▶ [WRITTEN EXERCISE]
Up to and including the line with "sc.cycles.caustics_reflective = False;", reproduce the listing below exactly, beginning at its first line.

▶ [RECORDS PROVIDED]

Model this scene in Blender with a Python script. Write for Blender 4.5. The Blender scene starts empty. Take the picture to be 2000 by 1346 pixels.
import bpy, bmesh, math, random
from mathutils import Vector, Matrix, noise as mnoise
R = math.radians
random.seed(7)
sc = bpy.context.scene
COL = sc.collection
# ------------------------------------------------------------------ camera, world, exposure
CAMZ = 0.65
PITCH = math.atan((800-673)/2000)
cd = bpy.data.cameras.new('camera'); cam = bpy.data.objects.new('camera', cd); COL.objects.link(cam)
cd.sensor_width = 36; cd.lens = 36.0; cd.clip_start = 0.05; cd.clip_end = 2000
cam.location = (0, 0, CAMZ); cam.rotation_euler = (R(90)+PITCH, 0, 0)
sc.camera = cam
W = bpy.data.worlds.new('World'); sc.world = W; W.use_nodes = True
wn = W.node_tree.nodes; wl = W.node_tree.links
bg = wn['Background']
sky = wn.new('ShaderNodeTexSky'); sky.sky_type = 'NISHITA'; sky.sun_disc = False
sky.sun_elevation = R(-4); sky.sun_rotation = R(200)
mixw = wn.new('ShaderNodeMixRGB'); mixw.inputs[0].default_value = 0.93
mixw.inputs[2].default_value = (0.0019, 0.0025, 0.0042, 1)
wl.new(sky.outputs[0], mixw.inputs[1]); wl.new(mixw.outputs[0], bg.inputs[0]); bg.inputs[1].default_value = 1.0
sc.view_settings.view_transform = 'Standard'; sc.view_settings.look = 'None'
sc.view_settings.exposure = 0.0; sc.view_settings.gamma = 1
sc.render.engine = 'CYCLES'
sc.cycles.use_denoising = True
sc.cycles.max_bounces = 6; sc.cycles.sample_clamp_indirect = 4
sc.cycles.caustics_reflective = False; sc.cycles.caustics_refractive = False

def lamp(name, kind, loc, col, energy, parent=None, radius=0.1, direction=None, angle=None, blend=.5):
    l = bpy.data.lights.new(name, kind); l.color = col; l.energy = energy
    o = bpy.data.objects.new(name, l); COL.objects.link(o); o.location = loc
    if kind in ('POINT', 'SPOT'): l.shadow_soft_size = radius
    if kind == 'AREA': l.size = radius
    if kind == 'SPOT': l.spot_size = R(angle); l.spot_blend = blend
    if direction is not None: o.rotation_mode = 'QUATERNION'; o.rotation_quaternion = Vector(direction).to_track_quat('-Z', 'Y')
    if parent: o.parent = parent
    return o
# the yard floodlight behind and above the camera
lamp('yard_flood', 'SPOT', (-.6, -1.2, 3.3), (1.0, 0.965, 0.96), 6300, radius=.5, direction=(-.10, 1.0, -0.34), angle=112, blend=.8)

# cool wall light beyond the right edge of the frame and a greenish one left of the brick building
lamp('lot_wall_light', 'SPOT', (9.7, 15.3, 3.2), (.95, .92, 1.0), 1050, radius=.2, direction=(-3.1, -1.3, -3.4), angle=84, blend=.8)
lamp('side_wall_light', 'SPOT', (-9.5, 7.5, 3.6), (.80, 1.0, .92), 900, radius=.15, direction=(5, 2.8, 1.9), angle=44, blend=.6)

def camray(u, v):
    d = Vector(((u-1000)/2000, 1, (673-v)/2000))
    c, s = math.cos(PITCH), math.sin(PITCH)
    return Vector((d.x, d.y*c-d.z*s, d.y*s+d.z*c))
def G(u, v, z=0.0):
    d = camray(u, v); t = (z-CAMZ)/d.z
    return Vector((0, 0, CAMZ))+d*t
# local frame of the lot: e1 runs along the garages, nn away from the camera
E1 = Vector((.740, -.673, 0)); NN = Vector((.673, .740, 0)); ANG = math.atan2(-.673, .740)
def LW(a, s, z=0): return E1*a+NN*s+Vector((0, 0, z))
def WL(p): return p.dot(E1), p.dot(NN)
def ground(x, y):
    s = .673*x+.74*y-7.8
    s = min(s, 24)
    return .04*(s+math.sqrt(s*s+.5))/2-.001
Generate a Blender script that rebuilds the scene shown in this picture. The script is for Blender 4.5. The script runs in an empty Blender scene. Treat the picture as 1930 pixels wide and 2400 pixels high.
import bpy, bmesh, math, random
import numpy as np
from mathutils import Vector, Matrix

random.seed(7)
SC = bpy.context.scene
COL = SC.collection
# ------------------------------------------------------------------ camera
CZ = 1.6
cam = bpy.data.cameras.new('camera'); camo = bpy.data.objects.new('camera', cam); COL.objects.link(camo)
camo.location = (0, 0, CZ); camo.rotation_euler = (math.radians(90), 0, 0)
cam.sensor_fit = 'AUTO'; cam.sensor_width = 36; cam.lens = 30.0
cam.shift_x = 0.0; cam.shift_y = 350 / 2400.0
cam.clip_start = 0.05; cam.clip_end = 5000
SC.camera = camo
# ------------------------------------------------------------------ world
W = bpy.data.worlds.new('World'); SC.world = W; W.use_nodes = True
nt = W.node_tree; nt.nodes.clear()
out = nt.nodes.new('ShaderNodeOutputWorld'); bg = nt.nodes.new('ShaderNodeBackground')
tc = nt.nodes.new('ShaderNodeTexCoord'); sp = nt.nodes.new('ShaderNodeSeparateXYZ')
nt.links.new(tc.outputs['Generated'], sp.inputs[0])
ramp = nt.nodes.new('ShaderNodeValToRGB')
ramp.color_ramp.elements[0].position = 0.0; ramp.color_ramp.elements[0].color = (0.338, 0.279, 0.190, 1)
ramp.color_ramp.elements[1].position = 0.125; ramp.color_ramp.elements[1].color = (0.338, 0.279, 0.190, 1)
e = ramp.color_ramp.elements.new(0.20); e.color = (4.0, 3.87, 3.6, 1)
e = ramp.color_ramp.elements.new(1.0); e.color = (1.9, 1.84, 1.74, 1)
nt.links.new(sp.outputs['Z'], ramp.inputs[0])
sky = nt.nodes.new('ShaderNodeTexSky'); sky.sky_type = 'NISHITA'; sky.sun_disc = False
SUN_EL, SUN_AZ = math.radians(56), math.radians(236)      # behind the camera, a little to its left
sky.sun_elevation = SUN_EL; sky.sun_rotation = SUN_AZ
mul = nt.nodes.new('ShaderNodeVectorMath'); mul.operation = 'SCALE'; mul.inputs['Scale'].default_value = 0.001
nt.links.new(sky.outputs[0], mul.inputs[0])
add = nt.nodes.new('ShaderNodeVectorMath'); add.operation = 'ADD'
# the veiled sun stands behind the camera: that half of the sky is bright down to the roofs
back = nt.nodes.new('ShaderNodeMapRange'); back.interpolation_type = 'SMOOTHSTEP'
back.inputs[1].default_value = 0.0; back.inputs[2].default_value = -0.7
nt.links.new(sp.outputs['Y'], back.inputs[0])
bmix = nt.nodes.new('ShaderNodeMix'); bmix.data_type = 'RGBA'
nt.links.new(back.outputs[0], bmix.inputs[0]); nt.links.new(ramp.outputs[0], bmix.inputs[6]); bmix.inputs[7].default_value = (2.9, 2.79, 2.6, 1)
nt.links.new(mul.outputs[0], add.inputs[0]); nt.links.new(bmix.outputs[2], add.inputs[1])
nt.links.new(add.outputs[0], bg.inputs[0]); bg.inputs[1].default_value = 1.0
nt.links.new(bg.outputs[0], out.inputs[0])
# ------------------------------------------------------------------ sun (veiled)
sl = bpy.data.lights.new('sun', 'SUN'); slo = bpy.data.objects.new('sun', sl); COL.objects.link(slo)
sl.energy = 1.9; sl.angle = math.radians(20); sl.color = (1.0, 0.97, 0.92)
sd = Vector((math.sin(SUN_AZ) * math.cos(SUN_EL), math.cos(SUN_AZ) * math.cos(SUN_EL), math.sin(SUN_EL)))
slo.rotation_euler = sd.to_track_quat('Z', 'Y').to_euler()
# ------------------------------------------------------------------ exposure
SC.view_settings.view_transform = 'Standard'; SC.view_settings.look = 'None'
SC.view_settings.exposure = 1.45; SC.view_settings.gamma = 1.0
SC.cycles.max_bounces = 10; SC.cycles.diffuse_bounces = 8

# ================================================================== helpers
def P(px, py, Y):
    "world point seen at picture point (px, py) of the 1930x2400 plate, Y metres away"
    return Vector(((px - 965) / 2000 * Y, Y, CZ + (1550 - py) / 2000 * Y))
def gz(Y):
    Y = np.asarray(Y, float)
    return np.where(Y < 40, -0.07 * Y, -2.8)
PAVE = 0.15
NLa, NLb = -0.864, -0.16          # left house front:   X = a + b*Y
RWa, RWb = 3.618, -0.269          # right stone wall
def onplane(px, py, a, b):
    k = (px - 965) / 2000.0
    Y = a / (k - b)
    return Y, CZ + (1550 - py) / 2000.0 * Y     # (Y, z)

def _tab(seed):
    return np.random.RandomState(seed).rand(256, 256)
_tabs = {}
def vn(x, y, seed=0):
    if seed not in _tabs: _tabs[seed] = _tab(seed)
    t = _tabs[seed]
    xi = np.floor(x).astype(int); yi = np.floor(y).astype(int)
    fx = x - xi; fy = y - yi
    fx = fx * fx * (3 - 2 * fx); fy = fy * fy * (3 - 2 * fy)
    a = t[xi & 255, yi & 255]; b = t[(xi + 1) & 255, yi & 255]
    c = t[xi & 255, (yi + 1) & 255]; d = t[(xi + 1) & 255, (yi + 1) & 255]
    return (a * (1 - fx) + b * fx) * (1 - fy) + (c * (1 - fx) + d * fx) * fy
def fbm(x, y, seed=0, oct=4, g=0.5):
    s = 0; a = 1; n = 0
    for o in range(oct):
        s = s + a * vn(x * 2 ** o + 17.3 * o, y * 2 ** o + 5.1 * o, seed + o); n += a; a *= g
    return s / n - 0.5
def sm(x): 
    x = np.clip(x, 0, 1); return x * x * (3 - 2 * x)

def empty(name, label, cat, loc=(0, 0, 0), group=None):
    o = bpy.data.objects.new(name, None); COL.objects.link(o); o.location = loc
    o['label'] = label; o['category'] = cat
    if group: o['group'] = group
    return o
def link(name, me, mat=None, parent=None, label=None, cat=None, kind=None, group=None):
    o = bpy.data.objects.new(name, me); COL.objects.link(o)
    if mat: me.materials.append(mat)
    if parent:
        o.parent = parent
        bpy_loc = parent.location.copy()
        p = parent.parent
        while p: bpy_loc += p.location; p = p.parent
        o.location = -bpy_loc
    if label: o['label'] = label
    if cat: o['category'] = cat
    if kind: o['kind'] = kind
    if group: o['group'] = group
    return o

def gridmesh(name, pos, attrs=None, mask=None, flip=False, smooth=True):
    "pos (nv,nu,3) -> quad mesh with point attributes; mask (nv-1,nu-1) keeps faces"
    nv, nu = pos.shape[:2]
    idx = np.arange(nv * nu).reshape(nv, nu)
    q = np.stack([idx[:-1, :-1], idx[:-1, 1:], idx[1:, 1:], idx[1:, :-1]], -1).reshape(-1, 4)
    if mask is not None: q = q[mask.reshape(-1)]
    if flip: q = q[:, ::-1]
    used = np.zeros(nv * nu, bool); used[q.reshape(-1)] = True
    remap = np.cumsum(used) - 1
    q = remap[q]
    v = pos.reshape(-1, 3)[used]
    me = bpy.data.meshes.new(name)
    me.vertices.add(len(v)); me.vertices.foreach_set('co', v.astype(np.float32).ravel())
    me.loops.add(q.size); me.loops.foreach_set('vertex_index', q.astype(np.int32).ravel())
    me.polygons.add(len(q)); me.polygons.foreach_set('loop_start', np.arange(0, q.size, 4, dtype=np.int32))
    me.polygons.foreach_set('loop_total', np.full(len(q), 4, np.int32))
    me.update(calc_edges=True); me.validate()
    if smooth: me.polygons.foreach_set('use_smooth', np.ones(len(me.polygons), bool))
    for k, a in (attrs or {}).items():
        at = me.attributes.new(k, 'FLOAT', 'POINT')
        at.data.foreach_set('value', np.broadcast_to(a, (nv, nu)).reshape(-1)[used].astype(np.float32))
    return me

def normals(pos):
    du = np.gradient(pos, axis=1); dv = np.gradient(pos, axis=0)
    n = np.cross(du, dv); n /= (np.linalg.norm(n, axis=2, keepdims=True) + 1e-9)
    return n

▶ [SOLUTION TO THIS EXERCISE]
Model this scene in Blender with a Python script. Write for Blender 4.5. The Blender scene starts empty. Take the picture to be 2000 by 1346 pixels.
import bpy, bmesh, math, random
from mathutils import Vector, Matrix, noise as mnoise
R = math.radians
random.seed(7)
sc = bpy.context.scene
COL = sc.collection
# ------------------------------------------------------------------ camera, world, exposure
CAMZ = 0.65
PITCH = math.atan((800-673)/2000)
cd = bpy.data.cameras.new('camera'); cam = bpy.data.objects.new('camera', cd); COL.objects.link(cam)
cd.sensor_width = 36; cd.lens = 36.0; cd.clip_start = 0.05; cd.clip_end = 2000
cam.location = (0, 0, CAMZ); cam.rotation_euler = (R(90)+PITCH, 0, 0)
sc.camera = cam
W = bpy.data.worlds.new('World'); sc.world = W; W.use_nodes = True
wn = W.node_tree.nodes; wl = W.node_tree.links
bg = wn['Background']
sky = wn.new('ShaderNodeTexSky'); sky.sky_type = 'NISHITA'; sky.sun_disc = False
sky.sun_elevation = R(-4); sky.sun_rotation = R(200)
mixw = wn.new('ShaderNodeMixRGB'); mixw.inputs[0].default_value = 0.93
mixw.inputs[2].default_value = (0.0019, 0.0025, 0.0042, 1)
wl.new(sky.outputs[0], mixw.inputs[1]); wl.new(mixw.outputs[0], bg.inputs[0]); bg.inputs[1].default_value = 1.0
sc.view_settings.view_transform = 'Standard'; sc.view_settings.look = 'None'
sc.view_settings.exposure = 0.0; sc.view_settings.gamma = 1
sc.render.engine = 'CYCLES'
sc.cycles.use_denoising = True
sc.cycles.max_bounces = 6; sc.cycles.sample_clamp_indirect = 4
sc.cycles.caustics_reflective = False; sc.cycles.caustics_refractive = False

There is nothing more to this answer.